こうして、女性目線を重視した梅酒の開発が推進されることとなった。では、彼女たちに企画をさせるに当たって、どのようなこだわりに基づき、あるいはどのようなルールや基準に基づいて行わせていたのだろうか?
「『何であれ、やってみないと分からない』というのが私の持論です。言い換えるならば、『先入観は新商品をカットする』という考え方です。だから、『こんなことをやったって、うまくはいかないだろう……』などと言って、アイデアを否定するようなことは一切ありません。

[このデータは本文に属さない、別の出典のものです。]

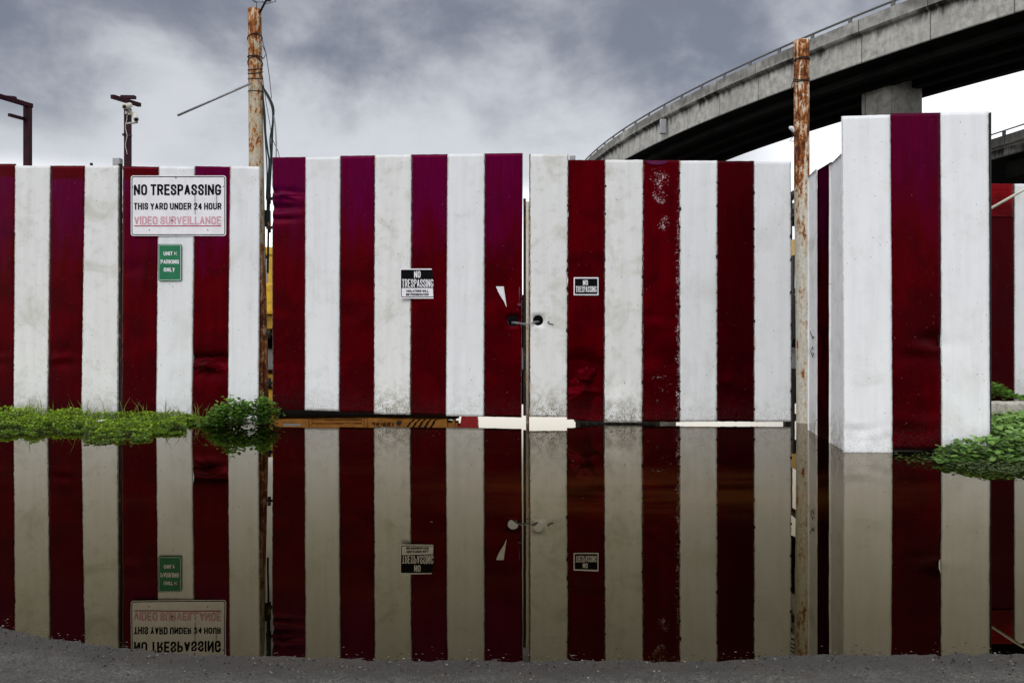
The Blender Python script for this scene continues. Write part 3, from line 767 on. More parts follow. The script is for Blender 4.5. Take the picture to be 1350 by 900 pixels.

その証拠に、これまでに試作した梅酒の数は100種類を超えます。和歌山県産の柑橘類は例外なくすべて試しましたし、柑橘類に限らず、和歌山名産ということで、魚のクエやサンマの一夜干しも試したんですよ(笑)」
100種類以上を試作して、市場に出ているのが30種類。ということは打率3割ということになるが、これを高いと見るか、低いと見るか? その質問に対し、中野さんは「イチローだって打率3割ですからね」と言ってニッコリほほえんだ。誇るべき打率ということだろう。
「今後も、この打率を向上させようとは思いません。そういうことにこだわること自体が、発想の幅を狭め、新しい可能性を閉ざすことにつながるのですから」
全部を紹介することはできないが、中野BCの梅酒の主要なラインアップは次のようなものである。「ゆず梅酒」「イチゴ梅酒」「シークァーサー梅酒」「赤い梅酒」「緑茶梅酒」「ブルーベリー梅酒」「じゃばら梅酒」「山椒のうめ酒」「高麗人参梅酒」「一根六菜」(=ホウレンソウ・レタス・クレソン・パセリ・セロリ・キャベツ・人参)……。
それぞれに思いのこもった個性的な商品であるが、中でも「ブルーベリー梅酒」は、その名も「ミルティーユ」(フランス語でブルーベリーの意味)。2009年から女性社員が企画して、今年夏に発売された商品で、梅酒特有の日本風の雰囲気を排し、ボトルやラベルはワインを想起させ、フランス語によるネーミングはリキュールをイメージさせるなど、若い女性を強く意識した商品となっている。